Coaching vs training vs mentoring: What's the difference?

Corporate coaching, training and mentoring...

These terms are often used interchangeably, but in fact, they have very different techniques to help achieve very specific outcomes.

Let me explain it like this:

Have you heard of the 70/20/10 model of learning and development?

Well, it was developed by a team of researchers back in the 1980s and still holds true for modern-day workplace learning and development.

According to the 70/20/10 institute, this model is based on these three principles:

  • 70% of learning comes from experience, experiment and reflection.

  • 20% derives from working with others.

  • 10% comes from formal interventions and planned learning solutions.

This provides organisations with a view of a diversified set of opportunities to enhance learning in the modern workplace.

In this blog, I’m going to differentiate between coaching, training and mentoring as different methods of learning that can enhance the development and performance of your workforce.

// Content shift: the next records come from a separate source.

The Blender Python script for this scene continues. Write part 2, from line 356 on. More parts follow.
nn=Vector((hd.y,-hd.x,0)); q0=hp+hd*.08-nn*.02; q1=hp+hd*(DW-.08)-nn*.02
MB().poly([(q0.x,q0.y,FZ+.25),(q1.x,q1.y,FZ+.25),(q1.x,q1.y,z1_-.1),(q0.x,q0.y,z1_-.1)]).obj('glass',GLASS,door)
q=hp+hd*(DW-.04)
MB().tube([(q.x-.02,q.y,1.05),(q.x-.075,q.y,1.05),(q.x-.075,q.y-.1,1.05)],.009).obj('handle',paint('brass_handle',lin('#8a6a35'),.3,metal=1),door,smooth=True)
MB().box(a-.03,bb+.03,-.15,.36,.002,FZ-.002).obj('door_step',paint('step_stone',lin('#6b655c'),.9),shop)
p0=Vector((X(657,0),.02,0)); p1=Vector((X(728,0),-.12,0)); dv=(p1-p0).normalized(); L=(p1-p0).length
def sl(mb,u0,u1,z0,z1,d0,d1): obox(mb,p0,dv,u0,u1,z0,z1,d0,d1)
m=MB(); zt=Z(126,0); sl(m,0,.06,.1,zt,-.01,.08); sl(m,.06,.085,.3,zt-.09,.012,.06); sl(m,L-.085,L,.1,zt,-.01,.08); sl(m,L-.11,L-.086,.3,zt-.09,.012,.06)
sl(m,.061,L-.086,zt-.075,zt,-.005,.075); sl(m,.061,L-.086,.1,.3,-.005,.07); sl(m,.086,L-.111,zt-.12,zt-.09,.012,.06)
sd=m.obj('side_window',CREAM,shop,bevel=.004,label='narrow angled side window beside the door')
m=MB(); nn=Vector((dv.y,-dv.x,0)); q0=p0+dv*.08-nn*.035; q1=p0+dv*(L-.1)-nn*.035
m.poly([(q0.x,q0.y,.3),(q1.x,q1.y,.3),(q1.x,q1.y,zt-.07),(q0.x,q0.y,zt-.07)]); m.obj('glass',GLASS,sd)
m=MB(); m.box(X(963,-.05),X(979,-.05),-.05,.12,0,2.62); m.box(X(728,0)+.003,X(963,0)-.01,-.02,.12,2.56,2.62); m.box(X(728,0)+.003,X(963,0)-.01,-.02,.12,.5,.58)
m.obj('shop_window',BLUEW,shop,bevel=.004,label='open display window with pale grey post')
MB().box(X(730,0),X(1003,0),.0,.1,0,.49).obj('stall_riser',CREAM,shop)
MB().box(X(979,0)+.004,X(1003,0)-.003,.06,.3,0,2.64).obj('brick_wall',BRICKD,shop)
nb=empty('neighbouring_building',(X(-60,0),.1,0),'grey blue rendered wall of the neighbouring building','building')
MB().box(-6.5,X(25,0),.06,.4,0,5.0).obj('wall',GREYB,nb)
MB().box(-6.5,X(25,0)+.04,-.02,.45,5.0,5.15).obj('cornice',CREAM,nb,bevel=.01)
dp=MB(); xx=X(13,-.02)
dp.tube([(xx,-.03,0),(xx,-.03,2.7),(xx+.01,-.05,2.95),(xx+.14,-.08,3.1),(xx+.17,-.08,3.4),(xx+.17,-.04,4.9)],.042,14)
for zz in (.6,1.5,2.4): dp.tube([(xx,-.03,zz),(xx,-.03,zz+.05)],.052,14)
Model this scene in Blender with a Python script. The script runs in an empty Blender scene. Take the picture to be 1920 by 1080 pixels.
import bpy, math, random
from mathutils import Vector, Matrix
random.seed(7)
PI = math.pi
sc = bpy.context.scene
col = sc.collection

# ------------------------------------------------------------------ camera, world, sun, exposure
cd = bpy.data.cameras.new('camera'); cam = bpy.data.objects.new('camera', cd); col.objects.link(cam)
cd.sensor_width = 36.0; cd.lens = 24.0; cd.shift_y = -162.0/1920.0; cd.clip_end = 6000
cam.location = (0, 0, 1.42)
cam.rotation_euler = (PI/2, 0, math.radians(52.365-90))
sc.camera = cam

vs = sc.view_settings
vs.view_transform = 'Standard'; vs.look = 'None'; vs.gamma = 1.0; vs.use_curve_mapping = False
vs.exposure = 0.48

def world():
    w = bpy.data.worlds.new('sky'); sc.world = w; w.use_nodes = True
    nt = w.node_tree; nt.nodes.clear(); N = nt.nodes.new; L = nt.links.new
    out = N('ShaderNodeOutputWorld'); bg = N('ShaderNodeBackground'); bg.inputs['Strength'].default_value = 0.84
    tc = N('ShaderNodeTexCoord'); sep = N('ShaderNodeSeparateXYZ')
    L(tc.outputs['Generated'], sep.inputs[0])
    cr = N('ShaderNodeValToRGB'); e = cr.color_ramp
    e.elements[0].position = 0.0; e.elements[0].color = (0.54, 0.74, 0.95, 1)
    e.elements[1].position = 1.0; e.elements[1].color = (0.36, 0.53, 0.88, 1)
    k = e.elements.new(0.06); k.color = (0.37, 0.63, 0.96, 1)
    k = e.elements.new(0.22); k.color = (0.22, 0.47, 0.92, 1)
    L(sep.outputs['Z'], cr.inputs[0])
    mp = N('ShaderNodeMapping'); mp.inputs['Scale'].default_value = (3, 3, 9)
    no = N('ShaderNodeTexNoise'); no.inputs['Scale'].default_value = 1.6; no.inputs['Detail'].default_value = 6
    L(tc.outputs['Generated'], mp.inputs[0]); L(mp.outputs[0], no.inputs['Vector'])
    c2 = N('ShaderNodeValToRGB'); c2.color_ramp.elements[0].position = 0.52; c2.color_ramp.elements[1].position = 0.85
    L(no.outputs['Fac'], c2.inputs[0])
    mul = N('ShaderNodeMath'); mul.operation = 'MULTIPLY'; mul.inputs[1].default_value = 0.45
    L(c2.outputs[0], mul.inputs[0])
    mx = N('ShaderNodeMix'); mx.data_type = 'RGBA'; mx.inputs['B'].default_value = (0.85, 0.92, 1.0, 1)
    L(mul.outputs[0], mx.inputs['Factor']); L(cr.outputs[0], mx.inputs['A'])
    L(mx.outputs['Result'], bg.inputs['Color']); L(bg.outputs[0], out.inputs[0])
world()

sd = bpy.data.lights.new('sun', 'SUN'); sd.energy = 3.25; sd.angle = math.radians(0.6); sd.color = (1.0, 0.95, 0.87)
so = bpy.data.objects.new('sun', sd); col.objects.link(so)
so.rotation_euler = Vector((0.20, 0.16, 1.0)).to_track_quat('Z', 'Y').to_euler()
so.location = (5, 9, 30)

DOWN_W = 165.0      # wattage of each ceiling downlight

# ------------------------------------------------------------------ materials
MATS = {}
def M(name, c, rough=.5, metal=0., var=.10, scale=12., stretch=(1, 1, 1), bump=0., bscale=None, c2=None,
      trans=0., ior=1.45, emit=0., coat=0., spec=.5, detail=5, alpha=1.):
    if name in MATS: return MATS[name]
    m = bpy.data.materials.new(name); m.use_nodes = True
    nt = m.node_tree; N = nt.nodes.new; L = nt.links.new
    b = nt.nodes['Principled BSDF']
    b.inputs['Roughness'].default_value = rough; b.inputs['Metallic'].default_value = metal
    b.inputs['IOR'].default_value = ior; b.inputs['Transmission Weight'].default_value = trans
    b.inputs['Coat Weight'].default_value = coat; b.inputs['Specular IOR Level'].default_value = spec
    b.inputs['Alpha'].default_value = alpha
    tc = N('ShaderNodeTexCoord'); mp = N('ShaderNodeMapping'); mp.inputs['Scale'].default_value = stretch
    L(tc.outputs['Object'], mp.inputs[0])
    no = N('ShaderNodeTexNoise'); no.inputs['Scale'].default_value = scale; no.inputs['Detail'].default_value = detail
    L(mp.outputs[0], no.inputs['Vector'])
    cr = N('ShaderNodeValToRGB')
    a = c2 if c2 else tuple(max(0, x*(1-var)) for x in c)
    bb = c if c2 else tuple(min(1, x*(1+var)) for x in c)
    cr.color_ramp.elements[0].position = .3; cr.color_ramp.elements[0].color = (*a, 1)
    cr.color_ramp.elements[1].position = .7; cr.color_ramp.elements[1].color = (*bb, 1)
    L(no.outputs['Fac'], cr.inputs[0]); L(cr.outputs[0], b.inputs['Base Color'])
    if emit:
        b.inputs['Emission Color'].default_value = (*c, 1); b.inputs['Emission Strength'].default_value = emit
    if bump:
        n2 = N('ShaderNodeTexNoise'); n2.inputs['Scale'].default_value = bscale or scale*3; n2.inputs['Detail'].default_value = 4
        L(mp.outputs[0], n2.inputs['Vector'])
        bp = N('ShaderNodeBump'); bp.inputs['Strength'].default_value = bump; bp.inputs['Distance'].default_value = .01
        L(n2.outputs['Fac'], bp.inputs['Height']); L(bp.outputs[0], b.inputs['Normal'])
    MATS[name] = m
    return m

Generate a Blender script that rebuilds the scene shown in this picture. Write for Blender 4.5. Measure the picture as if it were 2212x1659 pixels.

These three approaches are great ways to enhance learning and development in all aspects of the 70/20/10 model.

Let’s get started:

What is coaching?

Coaching is used as a method of developing people’s awareness and skills in a way that enhances their ability to identify and overcome their challenges and to improve their ability to work in a team and to enhance their performance

A coach is a facilitator of learning.

Let’s take a look at Marshall Goldsmith, he’s ranked the world’s number one executive coach, his mission is this:

…”to help successful people achieve positive, lasting change in behaviour; for themselves, their people, and their teams.”

A core skill of any great coach is to ask the right questions in a way that helps the individual to gain further insight and to assist in answering their own questions.

Successful coaching encourages individuals to overcome the initial barrier of ‘i don't know’ or ‘I can’t’ by tapping deeper into their creative and intelligent self.

Coaching in the workplace is often carried by external partners who are qualified to help facilitate a space of learning and can often result in:

What is training?

Training is effectively a transfer of new knowledge and information relating to specific scenarios or topics. It’s often up to the trainer to decide on the types of teaching techniques they will adopt in training sessions.

Whilst there are many techniques a trainer can adopt. I’ve found that these two are the most effective:

  • Experiential and visceral learning. This type of learning is known to yield retention rates of anywhere between 80 - 90% as opposed to traditional methods of learning that have retention rates as low as 5%. This technique creates learning experiences that are directly linked to tasks an employee performs within the workplace.

These techniques ensure that each individual leaves a training session with a different learnt experience as opposed to being overloaded with too much cognitive learning and information. This cognitive learning is then expected to be applied for the very first time in the workplace.

Experiential and visceral learning provides the learner with a greater sense of confidence and ability to apply the learning in the actual day-to-day environment.

What is mentoring?

A mentor is normally someone who shares their knowledge, wisdom and advice with another to help guide them towards achieving their full potential.

This can happen both formally or informally and often takes the form of a positive and supportive relationship between mentor and mentee.

The ideal scenario in this relationship is a deep caring for the personal and professional development of the mentee by the mentor.

How to know whether you need coaching, training or mentoring?

Consider this; in 2019 the USA spent over $370 billion on corporate training and development.

The problem, however, is that too often, a lot of money is being spent on training programs that have no purpose, other than ticking the box ✅ on professional learning.

What if we reprioritised that annual spend to reflect a mix of coaching, training and mentoring? I think you’d find the ROI would be a lot more appealing to many corporates across the world.

Therefore, it’s not about one mode of learning over the other, it is about taking a more systemic view of the situation and building an understanding of the learning needs of the individuals as well as taking into consideration the trajectory of your organisation. What are the needs during a growth phase, or when new services are being implemented? Needs might even change during ongoing business optimisation strategies.

The 70/20/10 model highlights the need for a culture of coaching and goes a long way to enable learning in everyday office activities.

You can adapt coaching techniques to allow leaders and teams to work better together, to learn and to grow with the obstacles and challenges they face every day. A culture of coaching also generates high levels of engagement, which is a good indicator of improved performance levels.

If your organisation is one that promotes a culture of learning and development, you will appreciate that these three approaches are mutually beneficial and go a long way toward enabling and sustaining excellence in your organisation.